[ISEA2019] Panel: Stephanie DeBoer, Elliot Woods & Kristy H.A. Kang — Practices and Poetics of Urban Media Art in the Shadows of the Illuminated City

Panel Statement

Keywords: Urban media, cities, public art, screens, transnational, commons, mediated city, place-making, mapping, space

Introduction

This panel explores a range of strategies, poetics and possibilities of media art in and of urban public space practiced not in the spotlight but adjacent to and in the shadows of the spectacle. Each paper envisions a different mode of illumination, engagement and altered perception of our urban environs, calling our attention to ways of being in and sensing spaces and places that are often unnoticed, invisible or taken for granted. From media artists’ interventions that ask us to reflect upon the politics of disenchantment with the media saturated everyday in urban China, to the ways in which public art can potentially challenge the conventions of art not as object but as acts or gestures inscribed in the city itself and embodied in the memories of its inhabitants, to the design of urban interfaces that make visible overlooked cultural histories of peoples and places in Singapore, these papers present an inquiry into the ways in which urban media art can contribute towards a re-imagining and nuanced perception of the city’s corners, cracks and shadows and our sense of nature, place, poetics and politics in public space.

  • Stephanie DeBoer is Associate Professor of Cinema and Media Arts/Studies in The Media School at Indiana University, USA. She is the author of Coproducing Asia: Locating Japanese-Chinese Film and Media (U of Minnesota P, 2014), and her articles on media art, urban screens, media geographies, and global media have appeared or are forthcoming in collections such as Framing the Global: Entry Points for Research (Indiana University P, 2014) and The Palgrave Handbook of Asian Cinema (Palgrave, 2018), as well as in journals such as Screen; Theory, Culture & Critique; and Leonardo.
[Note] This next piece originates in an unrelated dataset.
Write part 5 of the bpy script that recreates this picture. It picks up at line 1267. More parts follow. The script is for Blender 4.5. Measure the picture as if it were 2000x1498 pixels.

With Kristy H.A. Kang and Anne Balsamo, she co-organized the 2018 symposium, Emergent Visions: Adjacency and Urban Screens, which invited artists, curators, and scholars to address the concerns, possibilities, and problems of public urban screens. She is also co-convener of the Shanghai-based Screens Collective, which addresses fundamental questions concerning the potential of urban screens as sites of public contact.
  • Elliot Woods (UK) is a digital media artist from Manchester. He tests possible futures between humans and visual design technologies (e.g. cameras, projectors, computation). Towards this goal, Elliot co-founded Kimchi and Chips, an experimental art studio based in Seoul with Mimi Son. He applies his academic studies in physics to produce sense-able phenomena from abstract systems.
  • Kristy H.A. Kang is a practice-based researcher whose work explores narratives of place and geographies of cultural memory. She is Assistant Professor at the School of Art, Design and Media at Nanyang Technological University, Singapore. Her research interests combine urban and ethnic studies, mapping, animation and emerging media arts to visualize cultural histories of cities and communities. She is currently developing a project with the Urban Redevelopment Authority mapping the spatial narratives of Singapore’s ethnic communities. Her works have been exhibited internationally and received awards including the Jury Award for New Forms at the Sundance Online Film Festival. She was co-organizer of an international symposium on mediated public space “Emergent Visions: Adjacency and Urban Screens” (http://www.emergentvisions.org) and her article “Interfaces and Intentionalities: Adjacent Practices of Urban Media Art in Singapore” will be published in a forthcoming special issue on Urban Interfaces in Leonardo Electronic Almanac.